It reminded me of re-booted Transformers.
Another attempt to re-create 'classic' movies from the 80's.
In Transformers it was a nod to the little girl bike scene from The Goonies. Blatant ex-hippy parental figures, offbeat humor, and the type of innocence, naivete and idealism that may have pervaded that era. Likewise, with coming of age themes -- first time in college, first love, first car, etc. And, save the world antics, et all. I think more recent movies have a tendency to be darker, more jaded, apathetic and cynical.
In the 80's, characters talked and tried to find alternatives to violence. If there was violence, character fatalities were rare. At least, it seems that way judging by A-Team, GI JOE or anything else from that era. 2000 and beyond, it was Neo and Trinity walking into a building and gunning 100 people down without batting an eyelash or feeling slightest remorse. Somewhere along the line, the value of human lyfe seems to have diminished a little? American Pie and Juno are exceptions, but they may very well be far outside the norm?
With Tron Legacy, its moreso about auditory cues. Keyboard synthesizer heavy background music. The type of organic, amorphous and repetitive electronica music the 80's is known for. Tron Legacy = the loudest I've heard
Journey(slight soundtrack spoiler) played in my entire lyfe. I guess that's what people played loud in their cars during the 80's, before rap was invented? Hehe.
Not to say that the new Tron lacks 80's themes. It definitely has them -- in the way that Transformers rebooted has them. The main shortcoming may be it feels recycled and artificial at times. There isn't enough effort made in creating characters and plots that exist in 3 dimensions, which results in sentiment and motivation being lost in vague ambiguousness.
Emotions like fear, anger, love, concern, pain and betrayal aren't quite emoted nor expressed. Not clearly, if not convincingly.

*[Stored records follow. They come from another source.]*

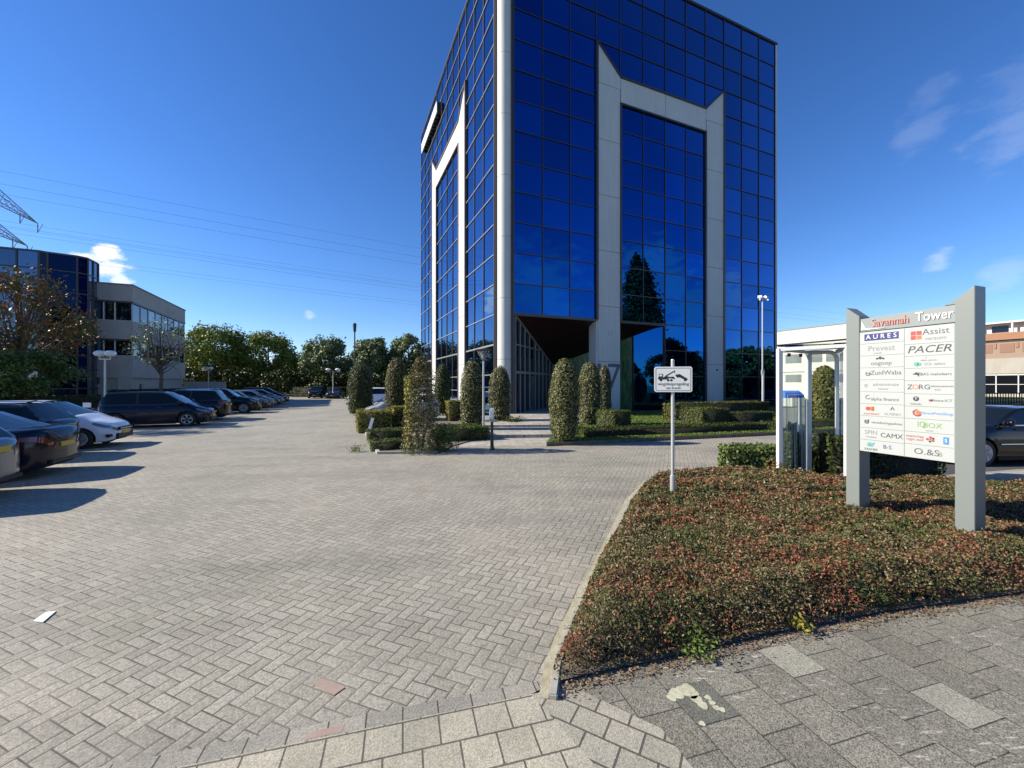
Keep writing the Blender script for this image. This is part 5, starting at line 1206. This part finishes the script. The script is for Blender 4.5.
shp([(-.56, -.0), (-.56, .10), (-.40, .28), (-.22, .20), (.02, .22), (.10, .05), (.02, .04), (-.2, .12), (-.38, .0)])
for x in (-.66, -.27, -.10): disc(x, -.06, .065)
shp([(-.40, .30), (.06, .70), (.09, .70), (.09, .66), (-.34, .26)]); shp([(.05, .70), (.07, .70), (.07, .5), (.05, .5)])
shp([(.12, .28), (.14, .40), (.22, .38), (.34, .42), (.56, .22), (.72, .08), (.76, -.04), (.62, -.06), (.40, .12), (.18, .22)]); disc(.22, .22, .055); disc(.62, -.06, .06)
b.build('pictogram', INK, t_)
b = MB(); shp([(-.73, .24), (-.73, .39), (-.59, .39), (-.59, .24)]); b.v = [(x, y - .001, z) for x, y, z in b.v]; b.build('cab_window', MATS['sign_face'], t_)
GRI = mat('grey_print', (.16, .16, .16), .6)
def flat_text(nm, s_, size, m, par, x, y, z, sx=1, shear=0): return text(nm, s_, size, m, par, Matrix.Translation((x, y, z)) @ Matrix.Rotation(R(90), 4, 'X'), .0006, shear=shear, sx=sx)
flat_text('lettering', 'wegsleepregeling', .068, GRI, t_, 0, -.0135, cz - .36 * hz, sx=1.0); flat_text('lettering', 'van kracht', .052, GRI, t_, 0, -.0135, cz - .68 * hz)

# ------------------------------------------------------------------ company sign of the tower
GPH = Vector((-.351, .936, 0)).normalized()      # along the panel, away from the camera
NP = Vector((-GPH.y, GPH.x, 0)) * 1.0            # panel normal, towards the left
SG = Vector((1.1371 * 4.60, 4.60, 0))            # near edge (u 974) of the right post, lit side
ang = math.atan2(-GPH.y, -GPH.x)                 # local x points towards the camera (left to right as seen), local -y is the lit side
cs = thing('company_sign', 'grey two-post company directory sign with white panel of tenant logos', 'company sign', (SG.x, SG.y, 0), ang)
PGR = mat('sign_grey_paint', (.17, .19, .178), .4)
LP_ = 1.30     # total length between outer edges
pw = .165
for (xa, xb, hp, hq) in ((-pw, 0, 2.98, 3.12), (-LP_, -LP_ + pw, 3.09, 2.94)):
    b = MB(); y0, y1 = 0, .235
    vs = [(x, y, z) for y in (y0, y1) for x, z in ((xa, -.05), (xb, -.05), (xb, hq), (xa, hp))]; b.add(vs, [(0, 1, 2, 3), (7, 6, 5, 4), (0, 4, 5, 1), (1, 5, 6, 2), (2, 6, 7, 3), (3, 7, 4, 0)]); b.build('post', PGR, cs, bevel=.004)
px0, px1 = -LP_ + pw + .002, -pw - .002; PZ1, PZ0 = 2.715, 1.075
b = MB(); vs = [(x, y, z) for y in (.02, .14) for x, z in ((px0, PZ1 + .012), (px1, PZ1 + .012), (px1, 2.93), (px0, 2.90))]; b.add(vs, [(0, 1, 2, 3), (7, 6, 5, 4), (0, 4, 5, 1), (1, 5, 6, 2), (2, 6, 7, 3), (3, 7, 4, 0)]); b.build('header', mat('header_grey', (.22, .24, .235), .4), cs)
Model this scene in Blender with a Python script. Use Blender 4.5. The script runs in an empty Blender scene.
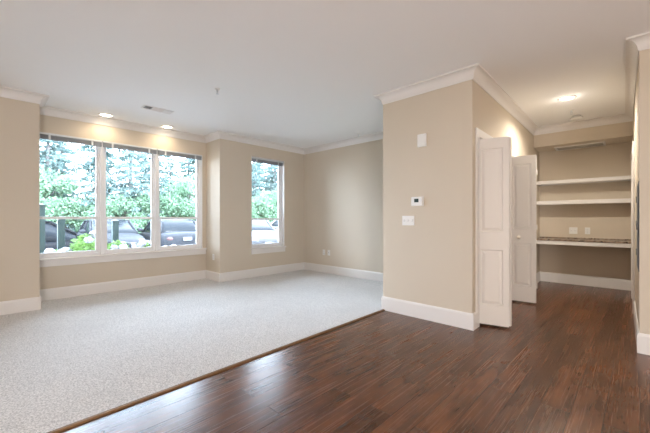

They're moreso censored beneath a veil of apathy consistent with current era film where everyone has a poker face & spontaneously adopts a worldview of japanese conservatism which prevents them from expressing emotions, out in the open, where others may see it.
End result -- like watching someone accidentally burn their hand on a stove with no change in expression. Every actor on earth unanimously decided they were "cool" like the terminator or Neo from the Matrix and engaged in a mass boycott of facial and emotional cues. Luke Skywalker screaming: "NOO, THAT'S IMPOSSIBLE" when he learns Darth Vader is his father may not be the shining example of what actors strive for in their craft. But, compared to the recent mass spam of 80's reboots, Luke Skywalker deserves a !@#%'n Grammy for that scene!
Whatever the intended emotional arc and plotline, I didn't really feel it.
It was decent, good even -- MAYBE. But, nothing special? Another mass-produced, carbon copy, with a lot of technology, FX and demographic targeting thrown in for marketing purposes, but lacking the benefit of a heart or soul? More or less on par with the Transformers re-makes.
I don't know what to think.
Apparently, I don't have all the answers, yet.